Lo que me dejé en Kassel no invita a la lógica (II)



«En mi tierra, país famoso especialmente en el mundo por su macabra guerra civil, la culpa apenas existía, se dejaba esa cursilada para los ingenuos alemanes. Nadie perdía el tiempo con el remordimiento por haber sido nazi, o franquista, o catalán colaboracionista con el dictador de Madrid, cómplice de los asesinos del Tercer Reich. En mi tierra se había vivido de espaldas desde siempre al drama del declive de Europa, quizás porque, al no participar directamente en ninguna de las dos guerras mundiales, se veía todo eso como un asunto de otros y tal vez también porque en el fondo se había vivido prácticamente siempre en el propio declive, estábamos tan sumergidos en él que ni sabíamos percibirlo.»

Enrique Vila-Matas, Kassel no invita a la lógica

domingo, 6 de septiembre de 2015

Lo que me dejé en Kassel no invita a la lógica (I)




Hay días que me levanto con ganas de leer, lo que sea. Son días que no tengo criterio. Leo de todo hasta vomitar; en cambio, hay días que el trabajo me impide leer cualquier cosa sin límite y después vomitar; esos días vomito sin necesidad de ayuda.

Vuelvo a Kassel, a leer Kassel no invita a la lógica. Cada cierto tiempo hay que volver a algo.

Hay lugares comunes para todos los locos del mundo.

Es esa sensación: la de volver a lugares como vuelvo a los libros.

Leo que el sujeto no pertenece al mundo, sino que es un límite del mundo.

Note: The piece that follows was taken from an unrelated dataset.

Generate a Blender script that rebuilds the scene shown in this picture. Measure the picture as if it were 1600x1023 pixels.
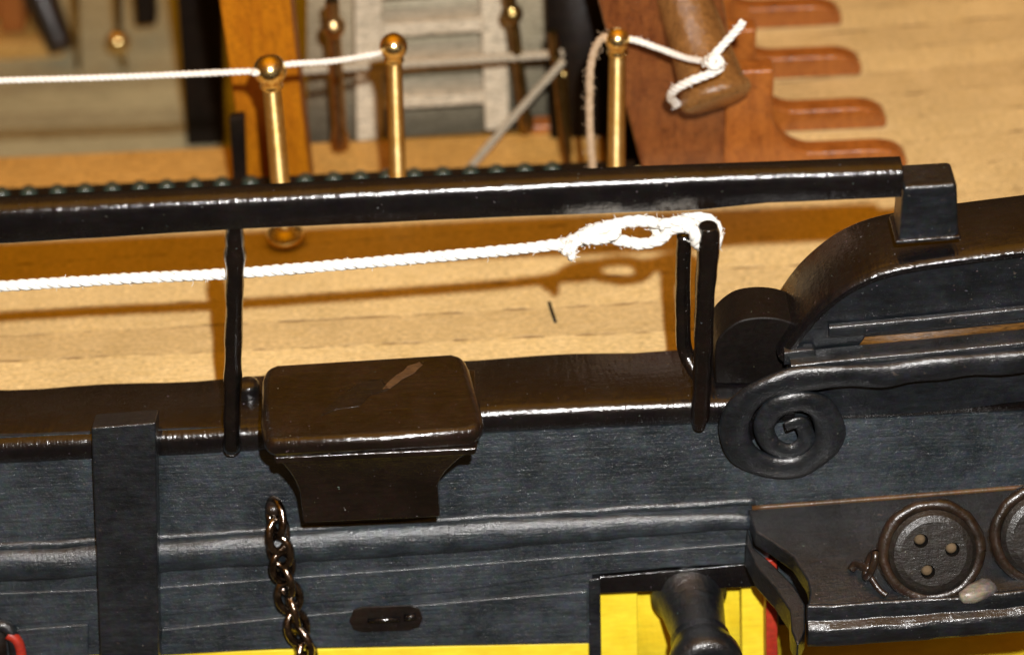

A veces abandono libros, dejándolos a medias. Es más difícil abandonar lugares, tiene más implicaciones. Los libros que abandono los guardo para siempre en un cajón [desastre].

Leo en Kassel que «cuando despertó, había sido tan intrincada la trama intelectual de la pesadilla que le alegró descubrir que el mundo real, en cambio, era muchísimo más sencillo, diría incluso que mucho más idiota».